Diese Menschen gibt es zuhauf. Und doch wollen die meisten Unternehmen alle ihre Mitarbeiter*innen auf einen Schlag „abholen“. Daher ist und bleibt für mich die Frage: Wann wird sich realistisch mit den Voraussetzungen und Wünschen der Mitarbeiter*innen auseinandergesetzt?
Was wollen Angestellte?
Die Grundhaltung, die für die „neue Arbeitswelt” Voraussetzung ist, wird nicht thematisiert, sondern umschifft. Wieder einmal glauben viele Unternehmer und Führungskräfte, ihre Mitarbeiter brauchen nur die richtigen Methoden, Instrumente und Regeln, schon sind alle motiviert und bringen Höchstleistungen. Sie vergessen: Nicht alle hatten die Möglichkeit, sich in Freiheit auszuprobieren.
Für die „neue Arbeitswelt” brauchst du Menschen, die die Chance hatten, eine entsprechende Grundhaltung und Identität zu entwickeln oder aber in der Lage sind, unter bestimmten Rahmenbedingungen diese Einstellung zu fördern. Nicht alle Menschen haben aber gelernt, eigenständig und selbstbestimmt zu arbeiten. Nicht alle haben die nötige Grundhaltung, das Selbstvertrauen und die Selbstreflexion, um Freiheit in der Arbeit erlernen zu können und zu wollen.

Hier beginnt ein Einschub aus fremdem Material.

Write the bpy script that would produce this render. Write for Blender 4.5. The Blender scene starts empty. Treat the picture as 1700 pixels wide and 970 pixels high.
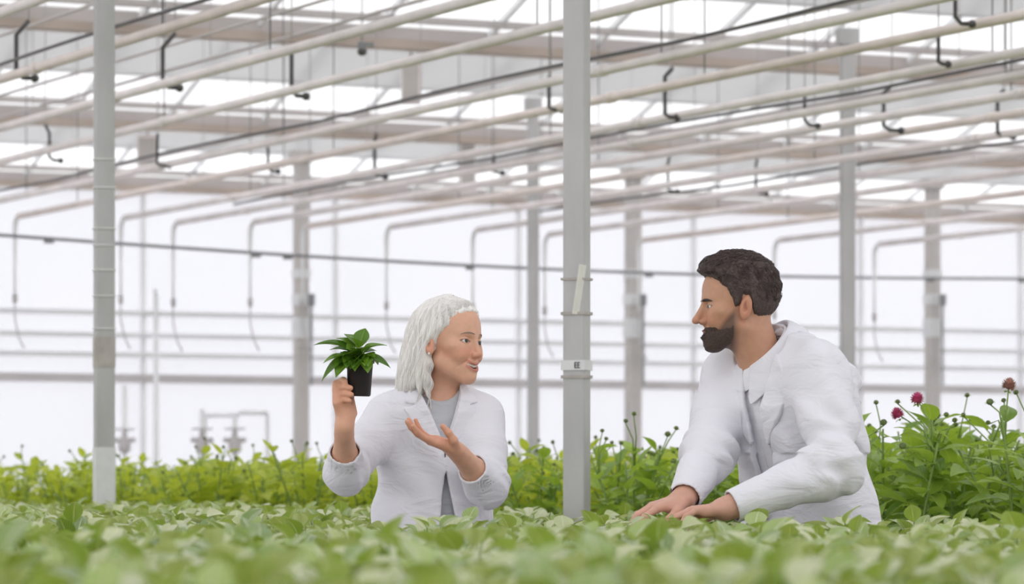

Das sagt nichts über den Wert der Menschen oder das Bildungsniveau aus. Ich kenne hochintelligente, promovierte Menschen, die erstarren, weil sie Angst haben, eine Entscheidung zu treffen. Ich wünsche mir deshalb mehr Verständnis von Seiten jener, die diese Freiheit genießen können, anstatt andere Lebensläufe schlicht zu ignorieren oder abzuwerten. Denn sie haben das Glück, dass die „neue Arbeitswelt” bereits ihren Einstellungen, Fähigkeiten und Vorstellungen entspricht. Sie haben Freude daran, sich weiterzuentwickeln. Und um persönliche Entwicklung geht es schließlich, wenn Mitarbeiter plötzlich mit Freiheiten und Eigenverantwortung arbeiten sollen.
Als Führungskraft solltest du dich deshalb fragen: Welche Rahmenbedingungen schaffst du für deine Mitarbeiter*innen, damit sie den Übergang in die „neue Arbeitswelt” gut meistern können? Dabei geht es eben nicht nur um die richtgen Tools, sondern auch darum seine Angestellten da abzuholen, wo sie am besten arbeiten können. Und von dort aus mit ihnen gemeinsam einen guten Übergang in neue Strukturen zu schaffen. Du weißt, dass sich die Arbeitswelt ändern wird und muss, aber ich wünsche mir, dass du dich dabei mehr mit der Grundhaltung der Mitarbeiter*innen auf allen Hierarchieebenen beschäftigst und dass du sie im Unternehmen endlich thematisierst. Dann schaffst du das Umfeld, in dem dein Unternehmen erfolgreich in die „neue Arbeitswelt” wandern kann – und zwar mit allen Mitarbeiter*innen gemeinsam.